The result? He looks like a loser who’s bought into a new sport with top-of-the-line equipment, only to be smoked by guys with cheaper but authentically worn-out gear. It’s probably too late for Kerry to dump the Serotta for a proletarian ride (although we happen to have a vintage, rusting Schwinn we’d part with for only $2,000), so his best shot at legitimacy is to take a couple of strategic spins. A strong finish—or a flashy wreck—in a local criterium would build street cred. A Sunday ride with Lance would go a long way as a photo op. And, again, he must at all costs avoid being photographed in tight shorts.
Kerry’s snowboarding skills are potentially valuable, too. Unfortunately, his presentation last winter was flawed. In March, he was photographed carving the slopes of Sun Valley, Idaho, wearing sunglasses and a spanking new jacket that one can only assume Theresa ordered from an upscale Euro catalog. Then, after a skiing Secret Service agent accidentally tripped him up, Kerry told a reporter, “I don’t fall down. That son of a bitch ran into me.” It could get more pathetic only if he tried to drop into a halfpipe and ran over a ten-year-old.
What we want in a president is someone who braves his way up a chairlift in a snowstorm to make soulful powder runs while everyone else is eating cereal. Someone who wears the jacket he’s had since 1992, chili stains and all. One who hits a fresh stash, takes a monumental spill, and proclaims proudly that it was the best wipeout he’s ever had. And who does it even when the cameras are nowhere to be found.
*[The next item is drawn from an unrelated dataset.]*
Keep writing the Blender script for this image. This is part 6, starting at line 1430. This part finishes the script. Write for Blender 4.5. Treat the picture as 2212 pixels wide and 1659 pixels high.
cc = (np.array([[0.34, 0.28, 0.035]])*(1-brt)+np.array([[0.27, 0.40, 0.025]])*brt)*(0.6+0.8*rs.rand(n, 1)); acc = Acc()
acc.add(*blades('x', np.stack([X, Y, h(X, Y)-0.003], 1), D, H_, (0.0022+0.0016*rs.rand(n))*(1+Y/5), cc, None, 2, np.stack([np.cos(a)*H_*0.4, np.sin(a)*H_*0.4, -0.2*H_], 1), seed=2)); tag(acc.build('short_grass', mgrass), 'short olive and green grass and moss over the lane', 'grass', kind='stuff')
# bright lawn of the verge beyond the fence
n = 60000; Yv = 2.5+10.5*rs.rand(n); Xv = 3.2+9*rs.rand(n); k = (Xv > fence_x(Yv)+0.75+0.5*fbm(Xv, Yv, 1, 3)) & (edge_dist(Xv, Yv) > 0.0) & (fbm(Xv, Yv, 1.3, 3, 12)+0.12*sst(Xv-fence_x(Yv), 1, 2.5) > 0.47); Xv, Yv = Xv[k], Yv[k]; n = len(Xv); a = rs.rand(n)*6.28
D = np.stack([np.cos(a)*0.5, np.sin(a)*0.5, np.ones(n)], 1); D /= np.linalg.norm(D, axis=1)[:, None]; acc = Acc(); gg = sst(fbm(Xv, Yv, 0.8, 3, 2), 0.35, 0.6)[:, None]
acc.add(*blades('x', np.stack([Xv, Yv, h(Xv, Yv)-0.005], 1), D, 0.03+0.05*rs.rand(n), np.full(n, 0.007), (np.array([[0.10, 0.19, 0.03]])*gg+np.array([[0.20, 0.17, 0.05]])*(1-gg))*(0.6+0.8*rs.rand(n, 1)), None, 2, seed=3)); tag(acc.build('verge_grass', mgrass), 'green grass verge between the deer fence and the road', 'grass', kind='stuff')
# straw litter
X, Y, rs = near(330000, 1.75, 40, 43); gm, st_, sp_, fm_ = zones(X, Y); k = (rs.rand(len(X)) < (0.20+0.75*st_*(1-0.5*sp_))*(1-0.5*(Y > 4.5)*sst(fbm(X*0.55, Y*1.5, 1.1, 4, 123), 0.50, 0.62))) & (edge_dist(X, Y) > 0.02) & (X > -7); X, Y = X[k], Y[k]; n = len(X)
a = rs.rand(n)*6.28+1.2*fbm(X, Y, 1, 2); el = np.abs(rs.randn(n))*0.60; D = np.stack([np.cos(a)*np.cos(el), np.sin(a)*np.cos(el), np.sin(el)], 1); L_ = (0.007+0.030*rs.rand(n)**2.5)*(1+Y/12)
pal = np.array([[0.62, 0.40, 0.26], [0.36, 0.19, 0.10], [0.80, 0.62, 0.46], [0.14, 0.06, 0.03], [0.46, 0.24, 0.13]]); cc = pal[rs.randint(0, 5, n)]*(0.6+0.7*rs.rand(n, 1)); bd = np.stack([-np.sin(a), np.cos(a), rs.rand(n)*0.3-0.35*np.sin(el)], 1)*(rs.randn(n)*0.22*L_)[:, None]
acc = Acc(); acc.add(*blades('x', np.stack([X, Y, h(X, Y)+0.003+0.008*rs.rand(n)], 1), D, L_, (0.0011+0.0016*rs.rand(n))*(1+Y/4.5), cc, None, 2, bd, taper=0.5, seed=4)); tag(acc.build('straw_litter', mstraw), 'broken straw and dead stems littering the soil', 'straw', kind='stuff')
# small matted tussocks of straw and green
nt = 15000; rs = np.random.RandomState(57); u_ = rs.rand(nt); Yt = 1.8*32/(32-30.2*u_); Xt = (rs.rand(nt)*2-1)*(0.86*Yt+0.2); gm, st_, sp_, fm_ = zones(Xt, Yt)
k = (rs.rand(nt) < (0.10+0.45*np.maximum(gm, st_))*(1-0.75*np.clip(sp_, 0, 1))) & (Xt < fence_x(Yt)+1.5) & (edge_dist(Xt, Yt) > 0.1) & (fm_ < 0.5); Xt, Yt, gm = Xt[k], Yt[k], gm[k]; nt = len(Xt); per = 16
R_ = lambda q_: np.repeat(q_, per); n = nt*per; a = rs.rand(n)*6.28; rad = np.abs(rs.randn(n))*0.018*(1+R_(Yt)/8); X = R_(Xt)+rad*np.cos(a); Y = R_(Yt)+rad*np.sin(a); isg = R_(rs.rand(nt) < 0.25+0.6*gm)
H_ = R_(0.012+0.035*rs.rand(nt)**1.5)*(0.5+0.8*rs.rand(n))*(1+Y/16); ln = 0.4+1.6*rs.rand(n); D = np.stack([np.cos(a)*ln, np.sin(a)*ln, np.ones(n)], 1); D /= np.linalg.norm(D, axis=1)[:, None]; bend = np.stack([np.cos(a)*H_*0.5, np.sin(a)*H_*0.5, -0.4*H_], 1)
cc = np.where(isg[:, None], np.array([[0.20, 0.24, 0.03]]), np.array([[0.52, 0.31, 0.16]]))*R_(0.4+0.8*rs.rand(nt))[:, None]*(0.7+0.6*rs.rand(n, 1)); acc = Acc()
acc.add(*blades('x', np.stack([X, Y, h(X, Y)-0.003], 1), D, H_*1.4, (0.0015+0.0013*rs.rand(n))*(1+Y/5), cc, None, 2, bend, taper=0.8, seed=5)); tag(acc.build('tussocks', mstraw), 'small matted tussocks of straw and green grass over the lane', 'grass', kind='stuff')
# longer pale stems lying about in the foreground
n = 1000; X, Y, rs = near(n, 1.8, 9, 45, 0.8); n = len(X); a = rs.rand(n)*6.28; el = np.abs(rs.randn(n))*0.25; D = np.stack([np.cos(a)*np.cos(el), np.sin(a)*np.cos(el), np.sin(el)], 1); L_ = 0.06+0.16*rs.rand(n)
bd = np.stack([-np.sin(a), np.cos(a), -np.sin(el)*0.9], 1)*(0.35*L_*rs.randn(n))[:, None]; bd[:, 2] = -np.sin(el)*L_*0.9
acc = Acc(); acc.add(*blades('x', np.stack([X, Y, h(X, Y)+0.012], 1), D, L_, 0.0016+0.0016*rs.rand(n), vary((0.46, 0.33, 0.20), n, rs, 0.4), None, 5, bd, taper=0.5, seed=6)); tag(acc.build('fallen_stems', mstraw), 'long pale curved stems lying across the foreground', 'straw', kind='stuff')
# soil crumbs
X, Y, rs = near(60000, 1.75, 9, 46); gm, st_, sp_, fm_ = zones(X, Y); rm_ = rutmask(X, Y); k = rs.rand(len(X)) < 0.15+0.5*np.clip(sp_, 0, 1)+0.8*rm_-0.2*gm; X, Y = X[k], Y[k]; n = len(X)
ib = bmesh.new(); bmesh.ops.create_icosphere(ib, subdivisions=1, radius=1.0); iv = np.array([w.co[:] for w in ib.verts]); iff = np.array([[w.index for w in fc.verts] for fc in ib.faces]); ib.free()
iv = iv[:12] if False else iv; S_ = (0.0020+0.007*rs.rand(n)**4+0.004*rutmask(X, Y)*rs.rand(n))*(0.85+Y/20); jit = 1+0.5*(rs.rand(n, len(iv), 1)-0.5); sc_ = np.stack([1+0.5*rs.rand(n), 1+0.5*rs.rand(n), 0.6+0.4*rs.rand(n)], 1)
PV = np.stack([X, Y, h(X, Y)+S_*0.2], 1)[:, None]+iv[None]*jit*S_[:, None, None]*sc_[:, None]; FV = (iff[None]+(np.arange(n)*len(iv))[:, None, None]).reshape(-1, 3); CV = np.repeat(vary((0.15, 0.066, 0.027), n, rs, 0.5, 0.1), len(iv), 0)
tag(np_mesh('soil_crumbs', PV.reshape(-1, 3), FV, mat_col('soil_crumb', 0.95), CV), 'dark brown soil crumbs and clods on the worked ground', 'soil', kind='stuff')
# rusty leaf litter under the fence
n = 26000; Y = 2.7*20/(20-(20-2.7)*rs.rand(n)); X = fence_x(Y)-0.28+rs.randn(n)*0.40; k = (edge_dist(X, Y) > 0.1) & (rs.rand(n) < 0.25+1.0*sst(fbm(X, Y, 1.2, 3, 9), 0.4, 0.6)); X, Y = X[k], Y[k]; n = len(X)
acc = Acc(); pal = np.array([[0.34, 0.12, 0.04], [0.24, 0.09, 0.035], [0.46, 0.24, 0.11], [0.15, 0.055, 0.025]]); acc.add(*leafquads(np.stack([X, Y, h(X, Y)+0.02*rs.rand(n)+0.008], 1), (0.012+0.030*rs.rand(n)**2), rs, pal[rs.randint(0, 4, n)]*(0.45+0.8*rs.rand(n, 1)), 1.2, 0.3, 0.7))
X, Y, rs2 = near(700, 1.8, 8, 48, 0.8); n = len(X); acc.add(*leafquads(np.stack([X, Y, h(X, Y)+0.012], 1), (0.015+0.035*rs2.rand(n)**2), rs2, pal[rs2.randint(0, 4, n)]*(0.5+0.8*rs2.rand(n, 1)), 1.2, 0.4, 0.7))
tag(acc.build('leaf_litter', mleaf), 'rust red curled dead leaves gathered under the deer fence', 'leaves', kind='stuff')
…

By all accounts, Candidate Kerry is a truly devoted athlete. That’s something that can’t be spun and something most of us would appreciate in the White House. But a little poser protection can’t hurt—and would probably improve his ratings. The candidate should remember that nothing is forever. If the pang of loss over windsurfing becomes too great, he can take it up again when he’s writing his memoirs.